[Entries from a dataset]
----
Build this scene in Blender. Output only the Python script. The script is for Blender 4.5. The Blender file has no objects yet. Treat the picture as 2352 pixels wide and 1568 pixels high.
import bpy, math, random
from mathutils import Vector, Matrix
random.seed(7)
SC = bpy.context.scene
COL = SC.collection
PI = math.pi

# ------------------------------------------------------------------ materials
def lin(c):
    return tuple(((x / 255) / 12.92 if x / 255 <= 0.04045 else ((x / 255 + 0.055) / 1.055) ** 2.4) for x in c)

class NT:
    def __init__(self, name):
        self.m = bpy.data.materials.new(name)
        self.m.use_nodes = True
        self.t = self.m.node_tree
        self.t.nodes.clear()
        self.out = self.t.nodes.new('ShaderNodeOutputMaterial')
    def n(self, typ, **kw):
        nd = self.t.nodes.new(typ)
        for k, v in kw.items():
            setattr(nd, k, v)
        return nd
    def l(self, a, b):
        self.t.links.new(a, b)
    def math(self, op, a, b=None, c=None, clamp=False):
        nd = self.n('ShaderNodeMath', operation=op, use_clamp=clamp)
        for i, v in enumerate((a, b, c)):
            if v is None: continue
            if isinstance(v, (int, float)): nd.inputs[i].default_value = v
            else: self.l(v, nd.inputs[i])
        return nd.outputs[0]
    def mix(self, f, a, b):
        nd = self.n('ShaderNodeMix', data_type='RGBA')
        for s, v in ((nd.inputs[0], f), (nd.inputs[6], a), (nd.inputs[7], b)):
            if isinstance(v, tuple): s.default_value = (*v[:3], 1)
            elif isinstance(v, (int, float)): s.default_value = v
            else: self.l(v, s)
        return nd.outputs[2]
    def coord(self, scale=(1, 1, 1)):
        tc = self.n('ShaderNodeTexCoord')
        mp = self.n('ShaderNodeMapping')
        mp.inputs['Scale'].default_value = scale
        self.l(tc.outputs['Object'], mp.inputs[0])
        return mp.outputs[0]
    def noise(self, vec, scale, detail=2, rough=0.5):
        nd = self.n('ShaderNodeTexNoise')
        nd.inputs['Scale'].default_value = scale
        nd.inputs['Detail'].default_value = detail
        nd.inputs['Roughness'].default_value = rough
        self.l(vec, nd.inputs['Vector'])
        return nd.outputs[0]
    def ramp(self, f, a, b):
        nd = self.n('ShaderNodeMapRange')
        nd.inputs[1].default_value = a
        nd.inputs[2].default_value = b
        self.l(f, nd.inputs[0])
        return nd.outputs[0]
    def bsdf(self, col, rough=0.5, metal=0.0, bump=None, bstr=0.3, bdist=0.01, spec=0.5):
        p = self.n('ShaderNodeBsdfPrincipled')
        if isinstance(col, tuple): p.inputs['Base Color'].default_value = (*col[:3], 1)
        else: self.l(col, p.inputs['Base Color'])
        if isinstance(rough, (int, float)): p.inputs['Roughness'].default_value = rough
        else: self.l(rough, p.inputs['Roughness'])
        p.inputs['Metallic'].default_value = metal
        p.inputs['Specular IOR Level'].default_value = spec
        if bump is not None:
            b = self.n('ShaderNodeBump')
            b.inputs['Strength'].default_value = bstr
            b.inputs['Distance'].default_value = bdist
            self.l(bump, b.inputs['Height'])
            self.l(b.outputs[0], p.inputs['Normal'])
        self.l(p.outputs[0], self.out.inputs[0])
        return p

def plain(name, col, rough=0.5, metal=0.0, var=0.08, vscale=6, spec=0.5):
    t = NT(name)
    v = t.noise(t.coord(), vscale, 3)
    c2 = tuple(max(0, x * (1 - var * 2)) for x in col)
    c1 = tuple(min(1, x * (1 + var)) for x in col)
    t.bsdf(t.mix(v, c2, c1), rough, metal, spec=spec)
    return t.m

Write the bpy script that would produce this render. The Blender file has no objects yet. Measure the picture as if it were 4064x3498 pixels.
----
• **Task to complete**: Every record above needs to be repeated word for word.

• **Expected output**:
Build this scene in Blender. Output only the Python script. The script is for Blender 4.5. The Blender file has no objects yet. Treat the picture as 2352 pixels wide and 1568 pixels high.
import bpy, math, random
from mathutils import Vector, Matrix
random.seed(7)
SC = bpy.context.scene
COL = SC.collection
PI = math.pi

# ------------------------------------------------------------------ materials
def lin(c):
    return tuple(((x / 255) / 12.92 if x / 255 <= 0.04045 else ((x / 255 + 0.055) / 1.055) ** 2.4) for x in c)

class NT:
    def __init__(self, name):
        self.m = bpy.data.materials.new(name)
        self.m.use_nodes = True
        self.t = self.m.node_tree
        self.t.nodes.clear()
        self.out = self.t.nodes.new('ShaderNodeOutputMaterial')
    def n(self, typ, **kw):
        nd = self.t.nodes.new(typ)
        for k, v in kw.items():
            setattr(nd, k, v)
        return nd
    def l(self, a, b):
        self.t.links.new(a, b)
    def math(self, op, a, b=None, c=None, clamp=False):
        nd = self.n('ShaderNodeMath', operation=op, use_clamp=clamp)
        for i, v in enumerate((a, b, c)):
            if v is None: continue
            if isinstance(v, (int, float)): nd.inputs[i].default_value = v
            else: self.l(v, nd.inputs[i])
        return nd.outputs[0]
    def mix(self, f, a, b):
        nd = self.n('ShaderNodeMix', data_type='RGBA')
        for s, v in ((nd.inputs[0], f), (nd.inputs[6], a), (nd.inputs[7], b)):
            if isinstance(v, tuple): s.default_value = (*v[:3], 1)
            elif isinstance(v, (int, float)): s.default_value = v
            else: self.l(v, s)
        return nd.outputs[2]
    def coord(self, scale=(1, 1, 1)):
        tc = self.n('ShaderNodeTexCoord')
        mp = self.n('ShaderNodeMapping')
        mp.inputs['Scale'].default_value = scale
        self.l(tc.outputs['Object'], mp.inputs[0])
        return mp.outputs[0]
    def noise(self, vec, scale, detail=2, rough=0.5):
        nd = self.n('ShaderNodeTexNoise')
        nd.inputs['Scale'].default_value = scale
        nd.inputs['Detail'].default_value = detail
        nd.inputs['Roughness'].default_value = rough
        self.l(vec, nd.inputs['Vector'])
        return nd.outputs[0]
    def ramp(self, f, a, b):
        nd = self.n('ShaderNodeMapRange')
        nd.inputs[1].default_value = a
        nd.inputs[2].default_value = b
        self.l(f, nd.inputs[0])
        return nd.outputs[0]
    def bsdf(self, col, rough=0.5, metal=0.0, bump=None, bstr=0.3, bdist=0.01, spec=0.5):
        p = self.n('ShaderNodeBsdfPrincipled')
        if isinstance(col, tuple): p.inputs['Base Color'].default_value = (*col[:3], 1)
        else: self.l(col, p.inputs['Base Color'])
        if isinstance(rough, (int, float)): p.inputs['Roughness'].default_value = rough
        else: self.l(rough, p.inputs['Roughness'])
        p.inputs['Metallic'].default_value = metal
        p.inputs['Specular IOR Level'].default_value = spec
        if bump is not None:
            b = self.n('ShaderNodeBump')
            b.inputs['Strength'].default_value = bstr
            b.inputs['Distance'].default_value = bdist
            self.l(bump, b.inputs['Height'])
            self.l(b.outputs[0], p.inputs['Normal'])
        self.l(p.outputs[0], self.out.inputs[0])
        return p

def plain(name, col, rough=0.5, metal=0.0, var=0.08, vscale=6, spec=0.5):
    t = NT(name)
    v = t.noise(t.coord(), vscale, 3)
    c2 = tuple(max(0, x * (1 - var * 2)) for x in col)
    c1 = tuple(min(1, x * (1 + var)) for x in col)
    t.bsdf(t.mix(v, c2, c1), rough, metal, spec=spec)
    return t.m

Write the bpy script that would produce this render. The Blender file has no objects yet. Measure the picture as if it were 4064x3498 pixels.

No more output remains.